The security of Greenlanders themselves—who face housing shortages, public health challenges, and the social legacies of colonial governance—is absent from U.S. calculations. So too is the security of Arctic ecosystems already approaching irreversible tipping points. What is prioritised instead is U.S. primacy: the capacity to deny rivals access to strategic space and resources.
Security here is not about collective safety. It is about hierarchy. It is the ideological language through which empire normalises subordination.
A Century-Long Imperial Desire
Trump’s interest in Greenland has deep historical roots. After purchasing Alaska in 1867, U.S. Secretary of State William Seward explored acquiring Greenland as part of a broader Arctic expansion. In 1946, Washington offered Denmark $100 million to buy the island, citing Cold War defence imperatives. During the Second World War, the United States occupied Greenland when Denmark fell under Nazi control and retained its military presence thereafter.
What distinguishes the present moment is not ambition but tone. Earlier administrations relied on treaties, leases, and alliances to achieve functional control. Trump revives the language of acquisition itself. He speaks not of access but of possession. This shift signals an empire less confident in its ability to manage consent—and therefore more willing to dispense with it.

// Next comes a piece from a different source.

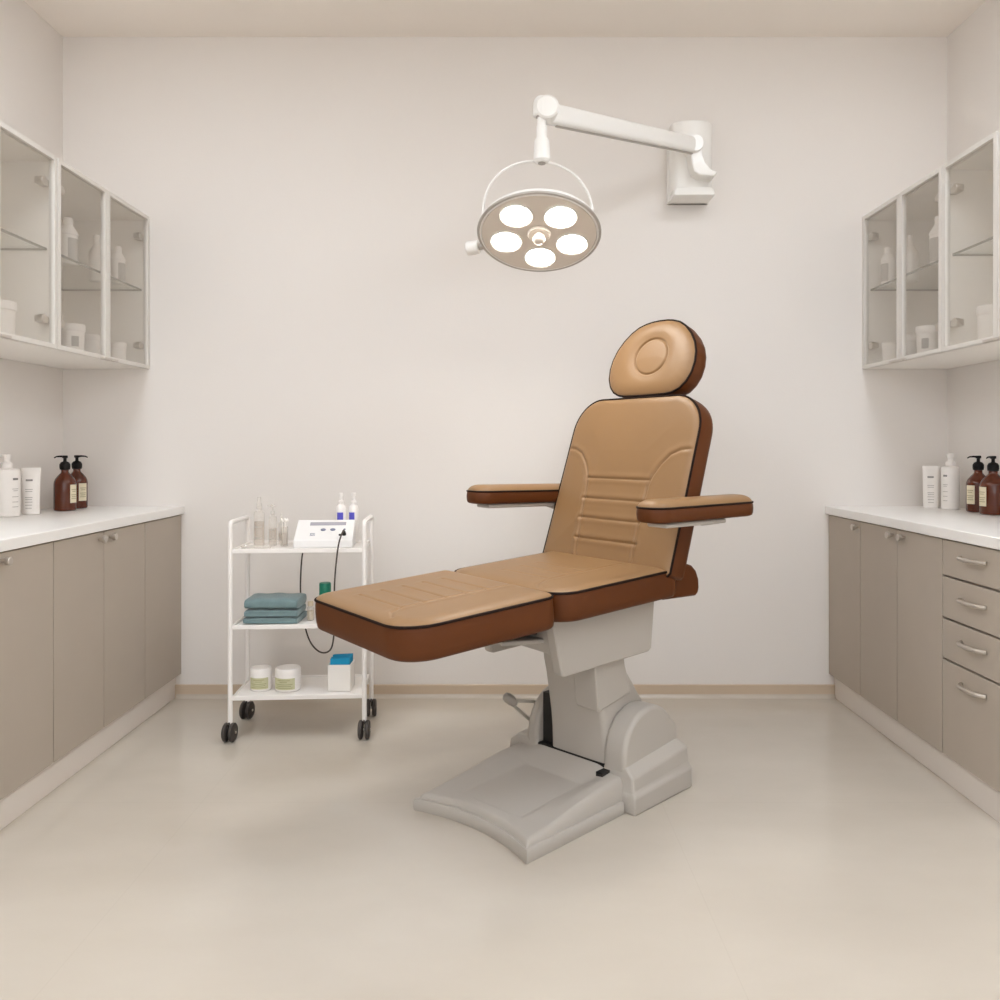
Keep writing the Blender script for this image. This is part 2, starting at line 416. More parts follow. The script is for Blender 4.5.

NATO, International Law, and the Crisis of the Atlantic Order
Trump’s refusal to rule out force against Greenland places the United States in open contradiction with the principles underpinning NATO and the post-1945 international legal order. The UN Charter prohibits the acquisition of territory by force and affirms the right of peoples to self-determination. Greenland is not terra nullius. It is a political community with recognised rights.
Danish Prime Minister Mette Frederiksen’s warning that a U.S. attack on a NATO ally would spell the end of the alliance exposes a structural contradiction long obscured by American dominance. NATO presents itself as a defensive pact of equals, yet it remains dependent on a power increasingly willing to violate the very norms it claims to defend.
For much of the Global South, this hypocrisy is familiar. Greenland simply reveals it within the core of the Atlantic world.
Greenlandic Resistance and the Politics of Unity
Trump’s threats have had an unintended consequence: political consolidation within Greenland. In response to external pressure, the island formed a broad coalition government explicitly affirming that “Greenland belongs to us.” Even the most pro-U.S. party now finds itself isolated.
Greenlandic leaders have rejected annexation unequivocally. Prime Minister Jens-Frederik Nielsen has dismissed Trump’s rhetoric as unacceptable between allies, insisting that Greenland’s future will be decided democratically, not imposed by force.
This resistance matters beyond Greenland. It asserts political subjectivity against a global system that routinely treats small societies as strategic objects. It insists that autonomy is not a bargaining chip in great-power rivalry.
Empire in the Age of Ecological Breakdown
The scramble for Greenland illuminates a broader transformation of global capitalism. As ecological limits tighten and geopolitical competition intensifies, powerful states are racing to secure control over strategic spaces, resources, and infrastructures. The Arctic becomes a laboratory for a new imperial configuration: militarised, extractive, and increasingly contemptuous of legal restraint.
Trump’s Greenland gambit is therefore not a deviation but a harbinger. It reveals how the United States responds to relative decline—not through cooperative global governance, but through coercive acquisition and the revival of territorial ambition.
Autonomy Against Possession
Greenland stands at the intersection of three crises: colonial afterlives, climate catastrophe, and imperial overstretch. Trump’s call to seize it forces a confrontation with uncomfortable truths about American power.
To oppose annexation is not merely to criticise one president’s excesses. It is to defend a principle under sustained assault: that peoples are not property, territory is not a commodity, and security cannot be built on subordination.
When Trump says, “We need Greenland,” he articulates a worldview in which everything is ultimately ownable. When Greenlanders reply, “Greenland belongs to us,” they articulate a counter-principle with global significance.
For intellectuals, policymakers, and movements alike, the choice is stark. Either accept a world where ecological crisis accelerates imperial seizure—or insist that self-determination, law, and democratic accountability still matter, even when empire finds them inconvenient.
Greenland, frozen and distant, has become a mirror. What it reflects is the future struggling to be decided.